Chinese has dozens and hundreds of fossilized binomes. Traditional dictionaries always gave independent definitions for each member of the binome, even if there are no textual examples of either part being used independently. Thus, with “wombat” for example, the “wom” would be the male of the species, and the “bat” the female. These binomes abound in classical poetry and there’s an enormous, mostly fanciful literature on them. I’ve been told that Knechtges in his Wenxuan translation does a masterful job of interpreting one type of these (the impressionistic type, not the binome nouns).
Des von Bladet:
“Being native burghers of this desert city…” Shakespeare, As You Like It (1600).
“I prithee, shepherd, if that love or gold
can in this desert place buy entertainment…” loc. cit.
“As how I came into that desert place…” loc. cit.
“The Island, not yet Britain, but Albion, was in a manner desert and inhospitable, kept only by a remnant of Giants, whose excessive Force and Tyrannie had consumed the rest” Milton, History of Britain (1670).
“With headlong haste they leave the desert shores,
And brush the liquid seas with lab’ring oars” Dryden, translation of Aeneid (1697).

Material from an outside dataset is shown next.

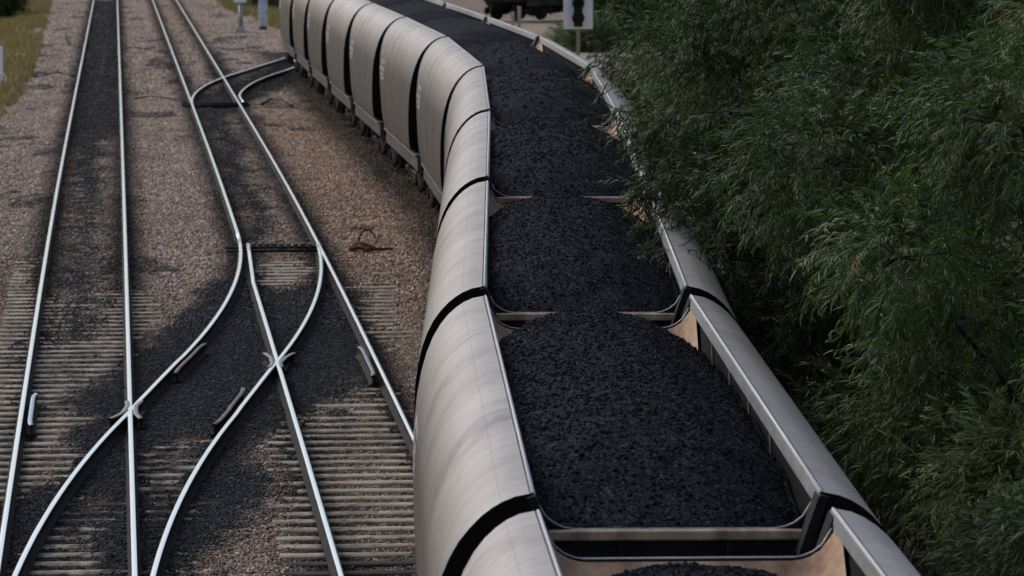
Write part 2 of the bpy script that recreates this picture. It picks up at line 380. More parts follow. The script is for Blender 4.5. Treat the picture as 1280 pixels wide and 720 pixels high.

“A man, who should find in a desert country the remains of pompous buildings, would conclude that the country had, in ancient times, been cultivated by civilized inhabitants…” David Hume, An Enquiry Concerning Human Understanding (1748).
“Ask the shores of Barbary and its desert places” Irving Washington, Alhambra (1832).
“…the buildings of the court empty, and desert, and uninhabited, without either man or beast within them” Charlotte Guest, translation of Mabinogion (c. 1840).
“…a small, desert, uninhabited island…” Herman Melville, Benito Cereno (1856).
“ME” in SOED does not mean “confined to Middle English”, but “starting from Middle English”.
Ahem… that’s “Washington Irving”, rather.
hardly working
The Jerry Lewis reference is well chosen.
John Emerson : WOMBAT ? I thougt it meant waste of money brains and time ! (pauvres chauves-souris)
LH: Yes, having thought about it you’re quite right, it’s an fossil adjective. I was foolishly thinking of these as more disjoint categories than they are.
Papotine: I like fossils a lot, but I have a principled indifference to what they once were. (Probably overcompensation from overdosing on folk etymologies.)
Noetic: “Modern” as in straggling on after Shakespeare, then. Fair enough.
Desert — um, pace Sally, IMO, Robert Frost seems to have thought it was an adjective:
I have it in me so much nearer home
To scare myself with my own desert places.
And here in UK, “desert island” is often pronounced with the emphasis on “desert”. There is a weekly radio programme called “Desert Island Discs” so it’s fairly well established. But we speak a weird island dialect here anyway, so that’s no guide. Sorry, insular dialect.
Anne, I have already grovelled to Mr. Hat and done my own confirming research, as my updates and subsequent postings here show! Thanks for reminding me of the Frost poem. (Someone commenting on my own blog–also from the UK–did mention Desert Island Discs, but thanks for that too.)
You can tell someone is not a Californian when they use “Californian”. In California, it’s used rarely, and only as a noun, not an adjective. The usual adjective form of “California” is “California”. Britons seem to think the adjective form is “Californian”.